Отличную идею, следует признать. Нельзя отрицать то, что ВВП пришелся очень кстати в военное время, когда враг был у ворот и само существование страны зависело от производительности, от выпуска как можно большего количества танков, самолетов, бомб и гранат. В военное время совершенно оправданно брать в долг у своего будущего. В военное время есть смысл загрязнять среду и влезать в долги. И даже может оказаться, что стоит пренебречь семьей, отправить детей работать на конвейере, пожертвовать своим свободным временем и забыть обо всем, что делает жизнь достойной.
В самом деле, в военное время нет критерия более полезного, чем ВВП.
Альтернативы
Однако дело в том, что война закончилась. Наше стандартное представление о прогрессе — порождение другой эры и других задач. Статистика больше не отражает состояния нашей экономики. И у этого есть последствия. В каждую эру нужны свои цифры. В ХУШ в. они касались размеров урожая. В XIX — радиуса железнодорожной сети, количества фабрик и объемов добычи угля. А в XX столетии — массового промышленного производства в границах национального государства.

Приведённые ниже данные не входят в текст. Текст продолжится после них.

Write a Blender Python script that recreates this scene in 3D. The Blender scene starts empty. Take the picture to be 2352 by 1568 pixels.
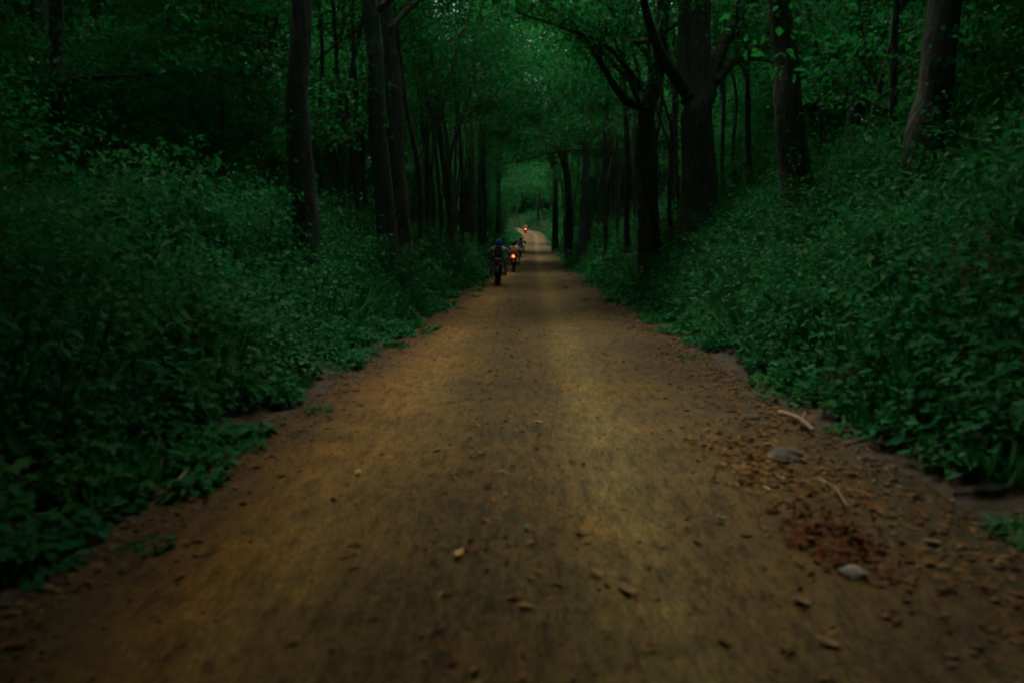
import bpy, math, random
import numpy as np
from mathutils import Vector, Matrix

sc = bpy.context.scene
R = math.radians
rng = np.random.default_rng(7)
random.seed(7)

# ------------------------------------------------------------------ camera, sky, sun, exposure
CAM_H, PITCH, LENS = 1.3, R(8.13), 24.0
cam_d = bpy.data.cameras.new('camera'); cam = bpy.data.objects.new('camera', cam_d)
sc.collection.objects.link(cam); sc.camera = cam
cam.location = (0, 0, CAM_H); cam.rotation_euler = (R(90) - PITCH, 0, 0)
cam_d.lens = LENS; cam_d.sensor_width = 36; cam_d.clip_start = 0.05; cam_d.clip_end = 1500
cam_d.dof.use_dof = True; cam_d.dof.focus_distance = 34; cam_d.dof.aperture_fstop = 1.3

SUN_EL, SUN_AZ = R(70), R(-10)          # high, ahead of the camera, behind thin cloud
w = bpy.data.worlds.new('World'); sc.world = w; w.use_nodes = True
nt = w.node_tree; bg = nt.nodes['Background']
sky = nt.nodes.new('ShaderNodeTexSky'); sky.sky_type = 'NISHITA'; sky.sun_disc = False
sky.sun_elevation = SUN_EL; sky.sun_rotation = SUN_AZ
sky.air_density = 1.0; sky.dust_density = 6.0; sky.ozone_density = 0.6
nt.links.new(sky.outputs[0], bg.inputs[0]); bg.inputs[1].default_value = 0.12
sd = bpy.data.lights.new('sun', 'SUN'); sun = bpy.data.objects.new('sun', sd); sc.collection.objects.link(sun)
sd.energy = 1.4; sd.angle = R(26); sd.color = (1.0, 0.95, 0.86)
dirv = Vector((math.sin(SUN_AZ) * math.cos(SUN_EL), math.cos(SUN_AZ) * math.cos(SUN_EL), math.sin(SUN_EL)))
sun.rotation_euler = dirv.to_track_quat('Z', 'Y').to_euler()

vs = sc.view_settings
vs.view_transform = 'Standard'; vs.look = 'None'; vs.gamma = 1.0; vs.use_curve_mapping = False
vs.exposure = 1.05
cy = sc.cycles
cy.max_bounces = 4; cy.diffuse_bounces = 2; cy.glossy_bounces = 1; cy.transmission_bounces = 3
cy.transparent_max_bounces = 4; cy.caustics_reflective = False; cy.caustics_refractive = False
cy.use_adaptive_sampling = True; cy.adaptive_threshold = .06
cy.use_denoising = True; cy.sample_clamp_indirect = 4.0
cy.filter_width = 2.0

# ------------------------------------------------------------------ small helpers
C = sc.collection
def at(px, py, d):
    """world point seen at pixel (px, py) of the 2352-wide photograph at distance d along the ground"""
    f = LENS / 36 * 2352
    vx, vy = (px - 1176) / f, (784 - py) / f
    c, s = math.cos(PITCH), math.sin(PITCH)
    dy, dz = c + vy * s, -s + vy * c
    return np.array([vx / dy * d, d, CAM_H + dz / dy * d])

def tag(o, label=None, cat=None, group=None, kind=None):
    if label: o['label'] = label
    if cat: o['category'] = cat
    if group: o['group'] = group
    if kind: o['kind'] = kind
    return o
def link(name, me, mat=None, parent=None):
    o = bpy.data.objects.new(name, me); C.objects.link(o)
    if mat is not None and me is not None and not me.materials: me.materials.append(mat)
    if parent is not None: o.parent = parent
    return o
def empty(name, loc, rz=0, s=1.0):
    o = bpy.data.objects.new(name, None); C.objects.link(o)
    o.location = loc; o.rotation_euler = (0, 0, rz); o.scale = (s, s, s)
    o.empty_display_size = 0.2
    return o
def mesh_np(name, V, F, attr=None, smooth=False):
    """V (n,3), F (m,k) all faces with k corners"""
    V = np.asarray(V, np.float32); F = np.asarray(F, np.int32)
    me = bpy.data.meshes.new(name)
    m, k = F.shape
    me.vertices.add(len(V)); me.loops.add(m * k); me.polygons.add(m)
    me.vertices.foreach_set('co', V.ravel())
    me.loops.foreach_set('vertex_index', F.ravel())
    me.polygons.foreach_set('loop_start', np.arange(0, m * k, k, dtype=np.int32))
    if attr is not None:
        a = me.attributes.new('var', 'FLOAT', 'POINT'); a.data.foreach_set('value', np.asarray(attr, np.float32))
    me.update(calc_edges=True); me.validate()
    if smooth: me.polygons.foreach_set('use_smooth', np.ones(len(me.polygons), bool))
    return me
def nrm(a): return a / (np.linalg.norm(a, axis=-1, keepdims=True) + 1e-9)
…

Но сегодня наше богатство невозможно выразить в простых долларах, фунтах и евро. Во всех областях — от здравоохранения до образования и от журналистики до финансов — мы по-прежнему зациклены на «эффективности» и «прибыли», как будто общество не более чем большой конвейер. Но именно в экономике услуг такого рода простые количественные показатели не работают. «Валовый национальный продукт является… мерой всего… за исключением того, что делает жизнь достойной», — сказал Роберт Кеннеди[194].
Настала пора для нового набора показателей.

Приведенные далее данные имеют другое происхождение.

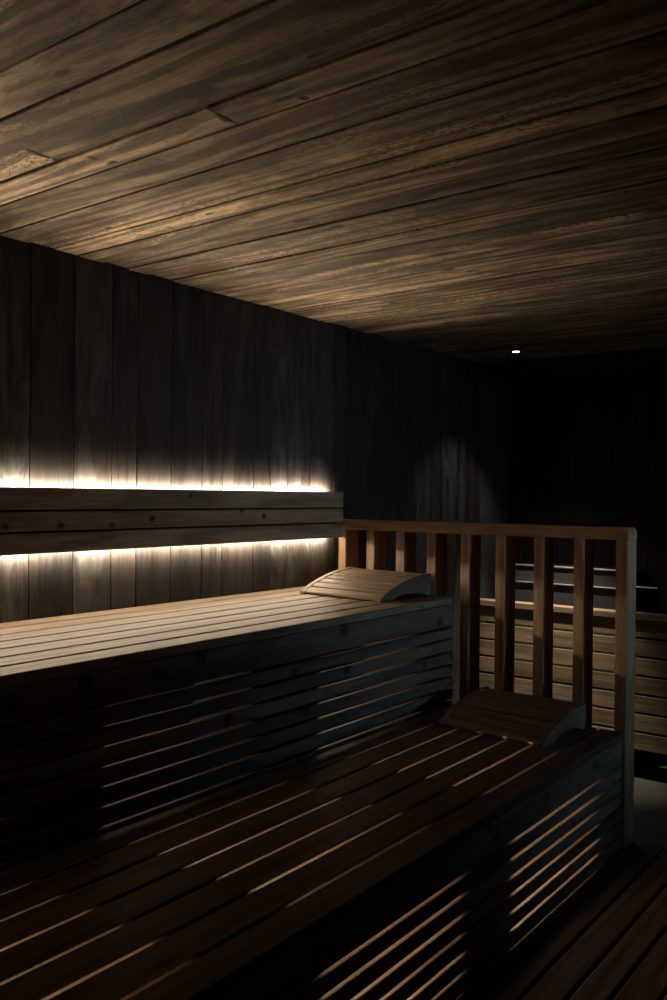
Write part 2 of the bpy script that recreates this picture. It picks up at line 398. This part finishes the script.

Еще в 1972 г. четвертый король Бутана предложил перейти к измерению «валового национального счастья», поскольку ВВП игнорирует важнейшие аспекты культуры и благополучия (прежде всего знание народных песен и танцев). Но такую характеристику, как счастье, измерить ничуть не проще. В конце концов, можно быть счастливым, попросту надравшись в стельку — ce qu’on ne voit pas. И разве нет в полноценной жизни места неудачам, печали и грусти? Как однажды сказал философ Джон Стюарт Милль, «лучше быть недовольным Сократом, чем довольным дураком»[195].